“The story of American history can be told through buttons,” said Adam Gottlieb, who has worked for decades with the American Political Items Collectors, a group that was founded in 1945 to work with collectors of political memorabilia and that continues to hold shows and conventions today. Gottlieb called buttons “as American as baseball and jazz.”
Bumper stickers peel off. You can’t wear a lawn sign or even fit it into a drawer. But, even if they get damaged or stained, buttons are forever. Or pretty close to it.
“You literally wear your heart on your sleeve,” Gottlieb says. “Or your politics on your lapel.”
Measuring value
Scott Mussell, the Americana specialist at Hake’s auction business, told us he’d been working on acquiring the Cox/Roosevelt — the shorthand collectors use to refer to that button — for nearly a decade. The buyer of the Cox/Roosevelt wishes to remain anonymous, Mussell told us. When Mussell was asked how he celebrated the sale, he said he went home and slept. Such is life in the button trade.

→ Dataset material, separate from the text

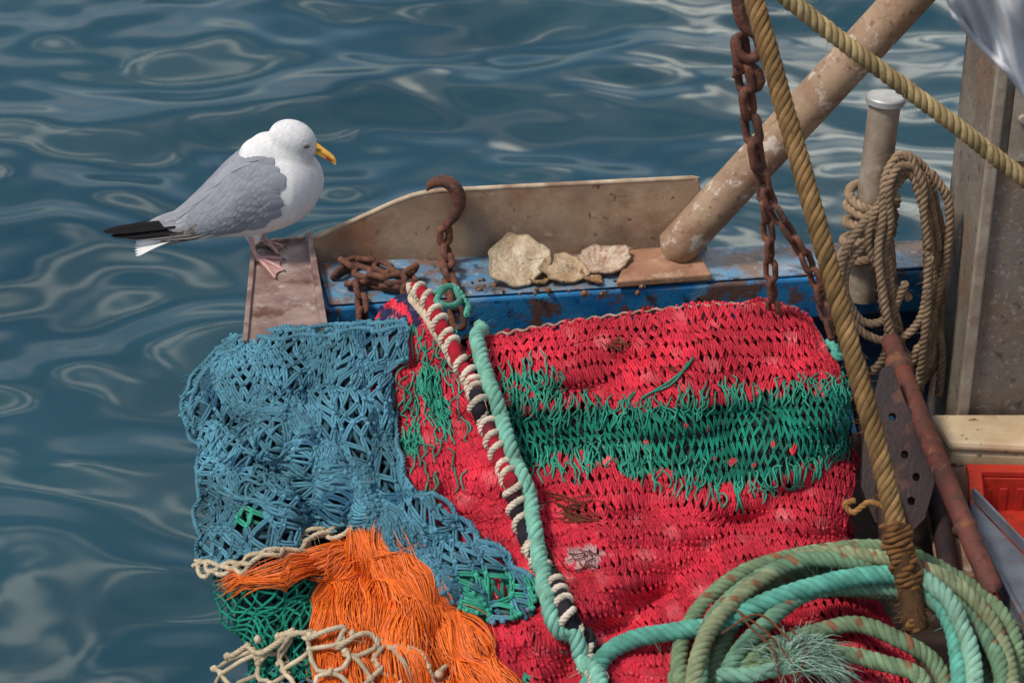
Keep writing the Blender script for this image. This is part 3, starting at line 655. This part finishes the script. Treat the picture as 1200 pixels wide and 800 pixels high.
# ------------------------------------------------ shells (irregular, layered)
def shell(px,py,z,R,tilt,rotz,c1,c2,sy=1.,seed=0,roll=0,stria=.3):
    e=empty('oyster_shell'); mb=MB(); g=np.random.default_rng(seed+50)
    nr,na=30,130; rr=np.linspace(0.001,1,nr)[:,None]; a=np.linspace(0,math.tau,na)[None]
    def per(s,k0,k1): return sum(np.sin(a*k+g.uniform(0,6.28))/k for k in range(k0,k1))*s
    edge_=1+per(.13,2,6)+per(.12,6,14)
    rad=R*rr*(1+(edge_-1)*rr)
    X=rad*np.cos(a)*1.08; Y=rad*np.sin(a)*sy
    ang=np.arctan2(Y+R*.9*sy,X+R*.3)
    ly=np.floor(rr*5+.6*np.sin(a*2+seed)+.35*np.sin(a*5+seed))/5
    Z=-R*.10*(1-rr**2)+.07*R*ly+.06*R*np.sin(X/R*4+seed)*np.cos(Y/R*3.3)+.05*R*per(.8,3,9)*rr**3
    Z=Z+g.normal(0,.005*R,Z.shape)
    P=np.stack([X,Y,Z],-1)
    m=np.clip(.4+.35*sn(X/R*30,Y/R*30,22,seed)+.15*sn(X/R*30,Y/R*30,7,seed+9)+stria*np.sin(ang*30+sn(X/R*10,Y/R*10,9,3)),0,1)
    c=np.asarray(c1)*(1-m[...,None])+np.asarray(c2)*m[...,None]
    c=c*np.where(rr>.95,.65,1.)[...,None]
    grid(mb,P,c); o=mb.build('valve',mShell,e,center=False); s=o.modifiers.new('s','SOLIDIFY'); s.thickness=.007
    o.location=Wz(px,py,z); o.rotation_euler=(tilt,roll,rotz)
shell(607,306,RZ+.060,.084,.60,.2,srgb(228,212,184),srgb(188,162,132),.95,1,0,.06)
shell(661,316,RZ+.036,.066,.36,.4,srgb(220,196,162),srgb(176,144,108),.82,2,.1,.08)
shell(630,325,RZ+.018,.045,.15,1.5,srgb(180,145,105),srgb(140,110,80),.8,5)
shell(707,306,RZ+.036,.078,.22,.1,srgb(226,208,188),srgb(178,132,110),.72,6,-.12,.22)
shell(692,325,RZ+.020,.038,.2,2.,srgb(160,108,70),srgb(200,165,125),.8,4)
shell(735,292,RZ+.02,.03,.3,1.,srgb(150,105,70),srgb(120,80,55),.6,7)
mb=MB()
for k in range(46):
    c=Wz(rng.uniform(550,775),rng.uniform(312,344),RZ+.014); blob(mb,[c],rng.uniform(.003,.010),col=srgb(150,100,60)*rng.uniform(.4,1.2))
mb.build('shell_debris',mShell)
mb=MB()
for (cx,cy,n,s) in ((722,406,10,14),(672,598,26,26),(690,660,6,20),(800,440,3,20)):
    for k in range(n):
        x,y=cx+rng.normal(0,s*.6),cy+rng.normal(0,s*.3); aa=rng.uniform(-.6,.6)
        q=[(x+s*t*math.cos(aa)+rng.normal(0,1.5),y+s*t*math.sin(aa)+rng.normal(0,1.5)) for t in (-.6,-.2,.2,.6)]
        P=Sp(q,.018,2.); tube(mb,P,rng.uniform(.001,.0022),5,srgb(105,60,42)*rng.uniform(.5,1.3),raw=True)
mb.build('seaweed_debris',mNet)

# ------------------------------------------------ seagull
gull=empty('herring_gull')
zt=1.002
nf=Wz(303,306,zt); ff=Wz(313,288,zt); yg=(nf[1]+ff[1])/2
pxm=np.linalg.norm(Wy(301,250,yg)-Wy(300,250,yg))
st=[(158,281,290),(175,272,291),(195,260,286),(220,240,281),(245,216,279),(270,191,277),(295,173,275),(315,166,272),(335,164,265),(352,170,256),(366,182,244),(375,198,228),(380,207,216)]
st=cr(st,3.)
ctr=Wy(st[:,0],(st[:,1]+st[:,2])/2,yg); bx=ctr[:,0]; bz=ctr[:,2]; ba=(st[:,2]-st[:,1])/2*pxm/.96
bb=np.minimum(ba*.88+.004,.105)
def body(x,th,off=0):
    a=np.interp(x,bx,ba)+off; b=np.interp(x,bx,bb)+off; z=np.interp(x,bx,bz)
    return np.stack([x+0*th,yg+b*np.cos(th),z+a*np.sin(th)],-1)
mb=MB()
th=np.linspace(0,math.tau,36)
P=body(bx[:,None]+0*th[None],th[None]+0*bx[:,None]); P[0]=P[0].mean(0); P[-1]=P[-1].mean(0)
grid(mb,P,flip=True)
def ell(mb,c,rx,ry,rz,rot=0):
    n=24;a=np.linspace(0,math.pi,n)[:,None];b=np.linspace(0,math.tau,n+6)[None]
    X=np.sin(a)*np.cos(b)*rx;Y=np.sin(a)*np.sin(b)*ry;Z=np.cos(a)*rz+0*b
    X,Z=X*math.cos(rot)+Z*math.sin(rot),-X*math.sin(rot)+Z*math.cos(rot)
    grid(mb,np.stack([X,Y,Z],-1)+np.asarray(c))
hd=Wy(343,163,yg)+[0,-.006,0]
ell(mb,hd,29*pxm,22*pxm,23.5*pxm,.45)
ell(mb,Wy(358,169,yg)+[0,-.010,0],15.5*pxm,14*pxm,12*pxm,.55)
ell(mb,Wy(336,182,yg)+[0,-.003,0],32*pxm,26*pxm,31*pxm)
ell(mb,Wy(342,208,yg),37*pxm,32*pxm,35*pxm)
ell(mb,Wy(322,182,yg),33*pxm,27*pxm,25*pxm,.6)
ell(mb,Wy(312,190,yg),34*pxm,30*pxm,27*pxm,.6)
ell(mb,Wy(298,268,yg)+[0,-.028,0],.024,.022,.04); ell(mb,Wy(306,264,yg)+[0,.028,0],.024,.022,.04)
ob=mb.build('body',mFeather,gull)
r=ob.modifiers.new('r','REMESH'); r.mode='VOXEL'; r.voxel_size=.0045; r.use_smooth_shade=True
s=ob.modifiers.new('s','SMOOTH'); s.iterations=18; s.factor=.6
dg=bpy.context.evaluated_depsgraph_get(); me=bpy.data.meshes.new_from_object(ob.evaluated_get(dg)); ob.modifiers.clear(); ob.data=me
n=len(me.vertices); co=np.zeros(n*3,np.float32); me.vertices.foreach_get('co',co); co=co.reshape(-1,3)+np.array(ob.location)
for a_ in list(me.color_attributes): me.color_attributes.remove(a_)
at=me.color_attributes.new('Col','FLOAT_COLOR','POINT')
W=srgb(224,223,223)*np.ones((n,1))
hh=np.clip(1-np.linalg.norm(co-hd,axis=1)/.085,0,1)
stk=(np.clip(sn(co[:,0]*1000,co[:,2]*1000+co[:,1]*500,9,3),0.4,1.2)-.4)*np.clip(hh*3,0,1)
eyez=np.exp(-(np.linalg.norm(co-(Wy(359,163,yg)+[0,-.045,0]),axis=1)/.016)**2)
W=W*(1-.3*stk[:,None])*(1-.07*np.clip(sn(co[:,0]*1000,co[:,2]*1600,14,8),-1,1))[:,None]*(1-.3*eyez[:,None])
at.data.foreach_set('color',np.concatenate([W,np.ones((n,1))],1).astype(np.float32).ravel())
if not me.materials: me.materials.append(mFeather)
for p in me.polygons: p.use_smooth=True
def featherP(mb,P,Wd,Nn,w,col,edgec=None,tip=.35,rachis=.05):
    n=len(P); t=np.linspace(0,1,n); prof=np.where(t>1-tip,np.sqrt(np.maximum(0,1-((t-(1-tip))/tip)**2)),1)*(.6+.4*np.minimum(1,t*4)); prof=np.maximum(prof,.02)
    k=np.linspace(-1,1,7)
    G=P[:,None]+Wd[:,None]*(k[None,:,None]*w*prof[:,None,None])-Nn[:,None]*(np.abs(k)[None,:,None]**2*w*.10)
    c=np.tile(np.asarray(col,float),(n,7,1))
    if edgec is not None:
        ed=np.clip((np.abs(k)[None,:]-.8)*3+np.clip((t[:,None]-.9)*8,0,1),0,1)[...,None]; c=c*(1-ed)+np.asarray(edgec)*ed
    sh=1-rachis*np.exp(-(k/.12)**2); c=c*sh[None,:,None]
    grid(mb,G,c)
mbw=MB(); GY=srgb(142,144,153)
def pxx(px): return Wy(px,250,yg)[0]
def wing(side):
    for row,px0 in enumerate(np.arange(222,343,6.)):
        for thd in np.arange(84,214,8.):
            front=np.interp(thd,[84,110,150,190,214],[302,314,338,336,316])+rng.normal(0,3)
            if px0>front: continue
            if thd>np.interp(px0,[215,240,260,330],[196,204,212,206]): continue
            td=thd+(4. if row%2 else 0)+rng.normal(0,2)
            L=np.interp(px0,[215,250,340],[.10,.075,.045])*rng.uniform(.85,1.1); w=np.interp(px0,[215,250,340],[.018,.017,.015])
            x0=pxx(px0+4)+rng.normal(0,.003); t=np.linspace(0,1,9)
            sw=np.interp(px0,[215,340],[6,2]); tt=np.radians(td+ -sw*t)
            tt=tt if side<0 else math.pi-tt
            xx=x0-L*t; lf=.004+.004*(td<120)
            P=body(xx,tt,lf+.0046*t); P2=body(xx,tt+.05,lf+.0046*t)
            Wd=nrm(P2-P); Nn=nrm(P-np.stack([xx,np.full(9,yg),np.interp(xx,bx,bz)],-1))
            c=GY*rng.uniform(.94,1.06)*(1+.07*math.sin(td*.11+px0*.05)); ec=c*1.14
            if px0<258 and td>180: c=srgb(115,104,100)*rng.uniform(.8,1.2); ec=srgb(200,197,195)
            elif px0<246 and td>150: ec=srgb(200,200,203)
            featherP(mbw,P,Wd,Nn,w,c,ec)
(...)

Mussell’s favorite button in his personal collection wouldn’t sell for nearly as much as the most sought-after ones, like the Cox/Roosevelt. It’s a pin similar to the one that the Rev. Dr. Martin Luther King Jr. wore at the March on Washington while delivering his “I Have a Dream” speech.
“It’s not a particularly rare button,” he said, “but it’s an iconic button.”